CO2 mineral sequestration, a.k.a. mineral carbonation offers an alternative to “conventional” CCS that involves underground storage of pressurised CO2. It is being developed for locations that lack access to underground storage capacity for CO2 and/or have access to suitable mineral resources, or for users that aim at marketable (hydro-) carbonate or otherwise useful solid product. The “Åbo Academi route” of producing Mg(OH)2 from serpentinite rock followed by gas-solid carbonation in a pressurised fluidised bed (PFB) has been further developed and optimized towards industrial demonstration. Recoverable ammonium sulphate salt is used as the fluxing agent for Mg extraction from rock. While Mg(OH)2 production and its scale-up and subsequent carbonation are yet to be demonstrated beyond 78 and 65% efficiency, respectively, the carbonation reaction reaches an equilibrium already after 10-15minutes. Process energy requirements are ∼ 3 GJ (heat)/t CO2 (similar to the capture stage of “conventional” CCS), while using ∼ 3 t rock/t CO2, with separate streams of unreacted rock, FeOOH and MgCO3 as main products.
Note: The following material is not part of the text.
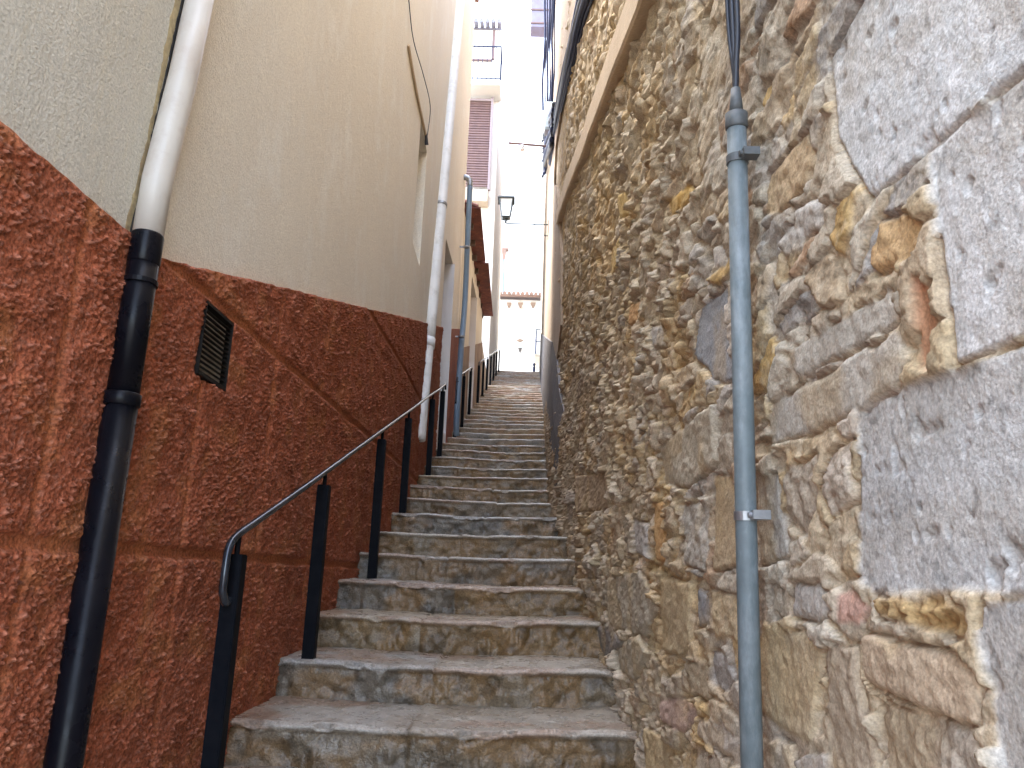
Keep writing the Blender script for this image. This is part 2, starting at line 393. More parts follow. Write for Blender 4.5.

The scale-up activities involve defining reactor types and conditions for the Mg(OH)2 production and the carbonation, respectively, using flue gas at ∼500°C, 20bar CO2 partial pressure. This implies compression of a complete flue gas stream. It was shown that carbonation at a given (wet) CO2 pressure gives results similar to when operating with diluted gas streams at higher pressures, at the same CO2 partial pressure. Also simultaneous carbonation and sulphation of Mg(OH)2 was found to be realizable. The beneficial role of increased yet reasonable levels of water vapour pressure is another research topic. While serpentinite-derived Mg(OH)2 shows good reactivity the production of particle sizes suitable for bubbling PFB reactors is a complicating challenge.